- Stated exercise: Copy out all lines with the word "recreates" in them.

- Dataset:
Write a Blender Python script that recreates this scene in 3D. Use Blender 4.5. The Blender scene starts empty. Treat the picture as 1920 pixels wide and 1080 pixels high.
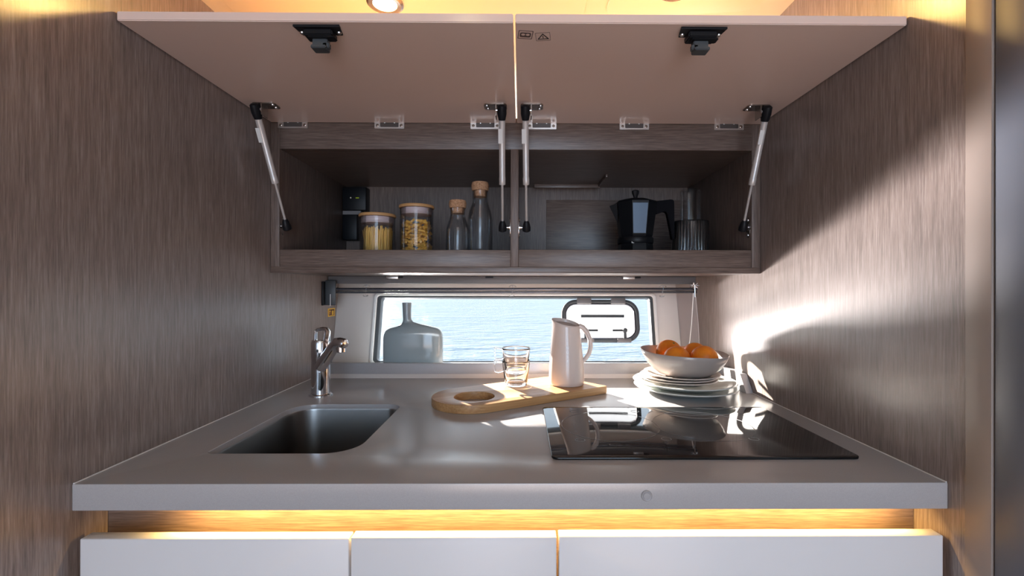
...
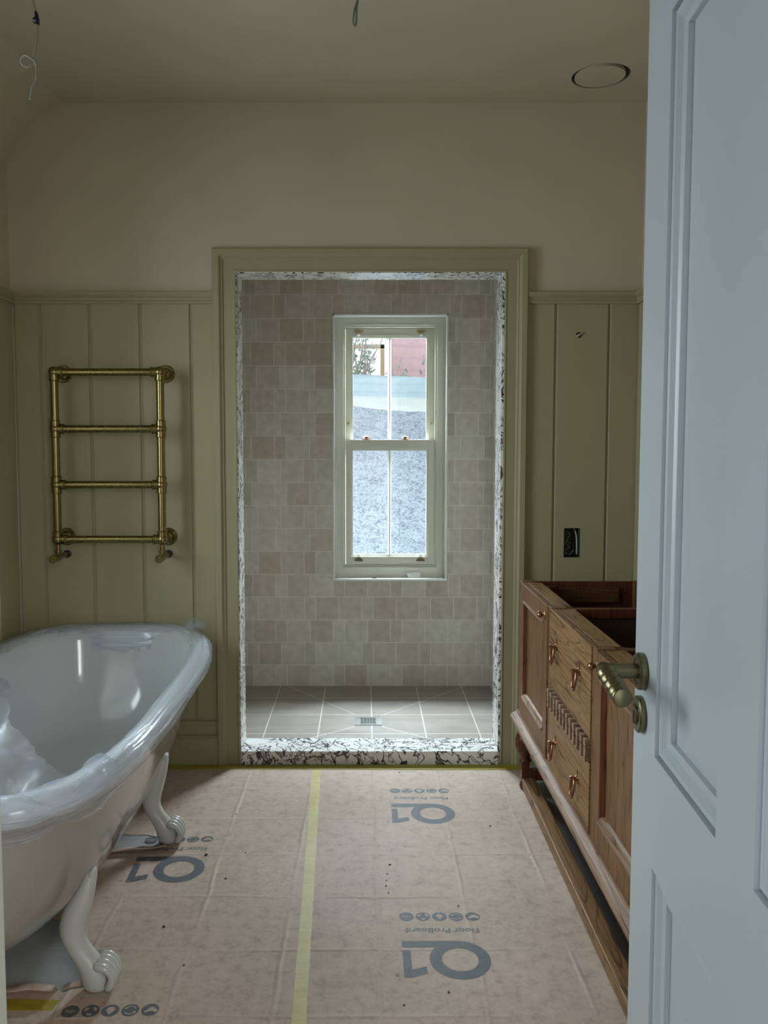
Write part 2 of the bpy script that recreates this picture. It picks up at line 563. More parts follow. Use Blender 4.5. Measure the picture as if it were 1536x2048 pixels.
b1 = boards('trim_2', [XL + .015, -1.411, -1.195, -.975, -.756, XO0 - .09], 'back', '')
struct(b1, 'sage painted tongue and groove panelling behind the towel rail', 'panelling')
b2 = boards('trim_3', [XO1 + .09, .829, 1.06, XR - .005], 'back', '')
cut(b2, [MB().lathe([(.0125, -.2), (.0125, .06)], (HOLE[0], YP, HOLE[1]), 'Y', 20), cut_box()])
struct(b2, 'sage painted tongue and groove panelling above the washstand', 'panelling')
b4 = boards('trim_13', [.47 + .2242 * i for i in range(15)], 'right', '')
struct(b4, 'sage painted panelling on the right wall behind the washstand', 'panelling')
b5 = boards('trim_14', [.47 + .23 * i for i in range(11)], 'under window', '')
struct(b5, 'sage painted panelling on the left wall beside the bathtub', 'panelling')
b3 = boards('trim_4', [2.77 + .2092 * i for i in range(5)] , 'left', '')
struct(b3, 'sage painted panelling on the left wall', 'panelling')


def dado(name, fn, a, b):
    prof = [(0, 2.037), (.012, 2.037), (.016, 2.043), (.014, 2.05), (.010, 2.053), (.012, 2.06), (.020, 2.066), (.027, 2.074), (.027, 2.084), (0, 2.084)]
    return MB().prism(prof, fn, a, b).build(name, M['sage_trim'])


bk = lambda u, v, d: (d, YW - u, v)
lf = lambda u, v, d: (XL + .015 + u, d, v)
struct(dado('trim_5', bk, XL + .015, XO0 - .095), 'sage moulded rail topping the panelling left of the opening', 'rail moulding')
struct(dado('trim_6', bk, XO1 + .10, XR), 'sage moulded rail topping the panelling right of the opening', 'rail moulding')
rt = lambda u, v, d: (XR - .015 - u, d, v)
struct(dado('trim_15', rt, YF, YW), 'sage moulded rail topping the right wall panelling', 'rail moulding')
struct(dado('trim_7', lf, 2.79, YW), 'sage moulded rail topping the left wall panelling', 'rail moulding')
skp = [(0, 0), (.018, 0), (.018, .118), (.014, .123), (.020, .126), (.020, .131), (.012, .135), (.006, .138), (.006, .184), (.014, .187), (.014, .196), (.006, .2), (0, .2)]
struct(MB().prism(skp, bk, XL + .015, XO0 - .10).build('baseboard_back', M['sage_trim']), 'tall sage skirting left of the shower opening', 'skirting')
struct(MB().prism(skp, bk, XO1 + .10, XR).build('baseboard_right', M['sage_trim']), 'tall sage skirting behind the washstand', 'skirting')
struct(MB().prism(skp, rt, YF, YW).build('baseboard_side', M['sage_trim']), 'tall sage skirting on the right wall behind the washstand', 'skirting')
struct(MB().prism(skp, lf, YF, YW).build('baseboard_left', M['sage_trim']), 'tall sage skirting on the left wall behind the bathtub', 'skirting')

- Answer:
Write a Blender Python script that recreates this scene in 3D. Use Blender 4.5. The Blender scene starts empty. Treat the picture as 1920 pixels wide and 1080 pixels high.
Write part 2 of the bpy script that recreates this picture. It picks up at line 563. More parts follow. Use Blender 4.5. Measure the picture as if it were 1536x2048 pixels.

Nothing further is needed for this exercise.